笹を敷き、篠を枕として、臥して明くるを待つ。日出でて雲消ゆれば、湯殿に下る。
谷のかたはらに鍛冶小屋といふあり。この国の鍛冶、雲水を撰びて、ここに潔斎して剣を打ち、つひに月山と銘を切って世に賞せらる。
かの龍泉に剣を淬ぐとかや、干将・莫耶の昔を暮ふ。道に堪能の執浅からぬこと知られたり。…」と、ある。
芭蕉は、翌日6月9日に頂上から今回の登山コースを往復し湯殿山を参拝して月山山頂にとって返し、入山口の南谷まで下り帰った。
旧暦の6月はまだ積雪の登山道、当時のいで立ちを考えれば強靭な体力の持ち主で、すこぶる健脚である。
「総じてこの山中の微細、行者の法式として他言することを禁ず。よって筆をとどめてしるざす。坊に帰れば、阿闍梨の求めによりて、三山巡礼の句々、短冊に書く」
あの名句はそこで詠んだものだ。
芭蕉は生涯で一番高い山に登ったのがこの月山であった。
江戸時代の芭蕉の登山を思いながら、朝食前の朝の頂上散歩に出る。
8月17日、早朝のガスも消えた快晴の中、気持ちのいい草原をしばし堪能しながら朝日に輝く花々を撮影した。

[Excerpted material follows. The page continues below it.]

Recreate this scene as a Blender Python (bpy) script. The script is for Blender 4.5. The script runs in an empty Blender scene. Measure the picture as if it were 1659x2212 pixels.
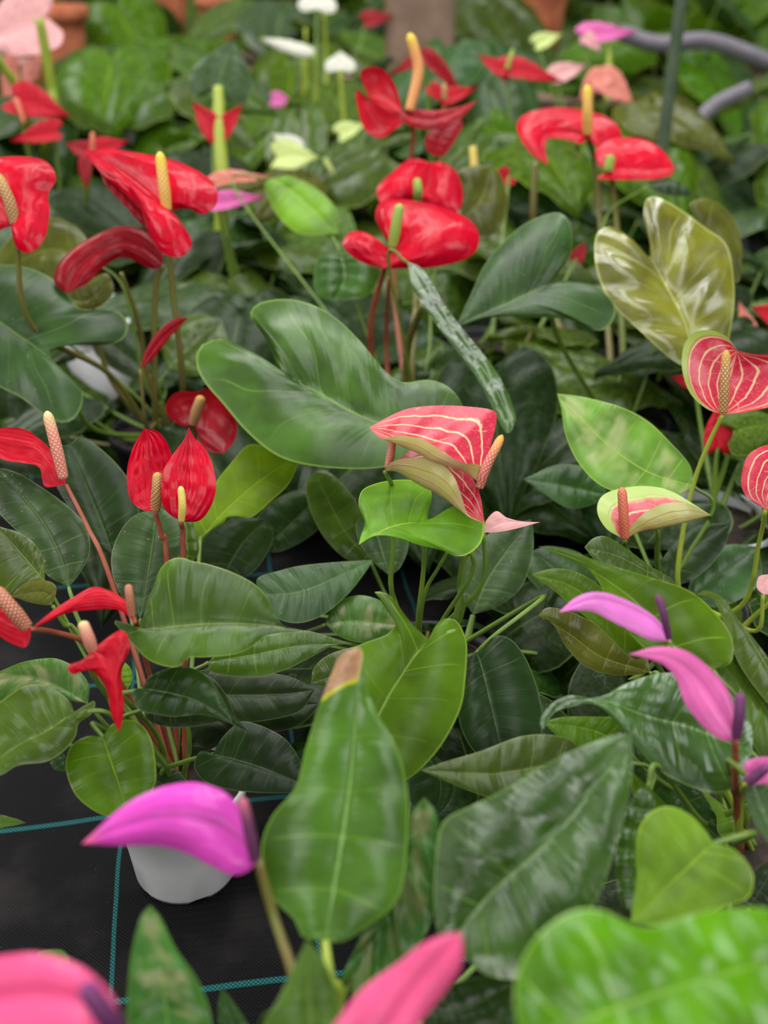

山頂直下の平淡な草原では、ハクサンシャジン、ハクサンフーロ、ハクサンイチゲ、コバイケイソウ、ミヤマキンポウゲなど見事な花の楽園をつくっている。
下の池塘にはめずらしい太陽柱のような現象も見ることが出来た。
遥かに連なる東北の青い峰々は夏空に映えてどこまでも続き、足元にはお花畑。月山は名実ともに東北の名峰であり、花の名山である。